* Exercise task: Reproduce precisely the lines between the start of the data below and the line with "SC = bpy.context.scene; COL = SC.collection", both included.

* start *

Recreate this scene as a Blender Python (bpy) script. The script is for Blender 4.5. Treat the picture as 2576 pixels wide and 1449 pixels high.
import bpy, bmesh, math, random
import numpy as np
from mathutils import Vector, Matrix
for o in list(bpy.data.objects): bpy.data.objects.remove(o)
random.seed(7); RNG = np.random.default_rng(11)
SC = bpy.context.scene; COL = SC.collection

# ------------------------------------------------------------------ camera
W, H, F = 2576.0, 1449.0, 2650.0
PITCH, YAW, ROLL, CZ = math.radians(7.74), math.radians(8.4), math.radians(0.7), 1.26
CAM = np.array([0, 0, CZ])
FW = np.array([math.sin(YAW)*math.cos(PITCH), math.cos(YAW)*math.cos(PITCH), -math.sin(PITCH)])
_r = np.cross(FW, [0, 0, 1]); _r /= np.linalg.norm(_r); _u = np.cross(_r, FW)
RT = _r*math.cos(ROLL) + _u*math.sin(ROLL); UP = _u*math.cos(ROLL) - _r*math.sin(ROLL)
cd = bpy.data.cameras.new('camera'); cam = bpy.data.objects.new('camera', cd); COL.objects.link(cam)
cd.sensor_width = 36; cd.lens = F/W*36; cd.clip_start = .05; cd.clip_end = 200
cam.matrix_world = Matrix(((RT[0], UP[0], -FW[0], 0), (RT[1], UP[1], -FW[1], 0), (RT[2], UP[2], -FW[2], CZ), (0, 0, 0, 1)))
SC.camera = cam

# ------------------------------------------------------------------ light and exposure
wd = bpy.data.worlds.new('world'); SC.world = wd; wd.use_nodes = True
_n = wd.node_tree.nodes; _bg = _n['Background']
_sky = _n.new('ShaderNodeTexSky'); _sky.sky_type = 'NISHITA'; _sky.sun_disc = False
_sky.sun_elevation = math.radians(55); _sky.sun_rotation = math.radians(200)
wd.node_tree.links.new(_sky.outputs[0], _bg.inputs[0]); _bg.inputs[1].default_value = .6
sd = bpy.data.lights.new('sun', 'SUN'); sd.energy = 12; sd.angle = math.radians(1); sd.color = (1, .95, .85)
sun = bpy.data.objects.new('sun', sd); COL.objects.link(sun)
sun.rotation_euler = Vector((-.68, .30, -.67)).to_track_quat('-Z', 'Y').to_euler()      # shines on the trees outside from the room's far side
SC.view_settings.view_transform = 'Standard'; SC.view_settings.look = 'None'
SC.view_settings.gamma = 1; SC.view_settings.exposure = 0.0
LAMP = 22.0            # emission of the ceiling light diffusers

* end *

* Solution to the exercise:
Recreate this scene as a Blender Python (bpy) script. The script is for Blender 4.5. Treat the picture as 2576 pixels wide and 1449 pixels high.
import bpy, bmesh, math, random
import numpy as np
from mathutils import Vector, Matrix
for o in list(bpy.data.objects): bpy.data.objects.remove(o)
random.seed(7); RNG = np.random.default_rng(11)
SC = bpy.context.scene; COL = SC.collection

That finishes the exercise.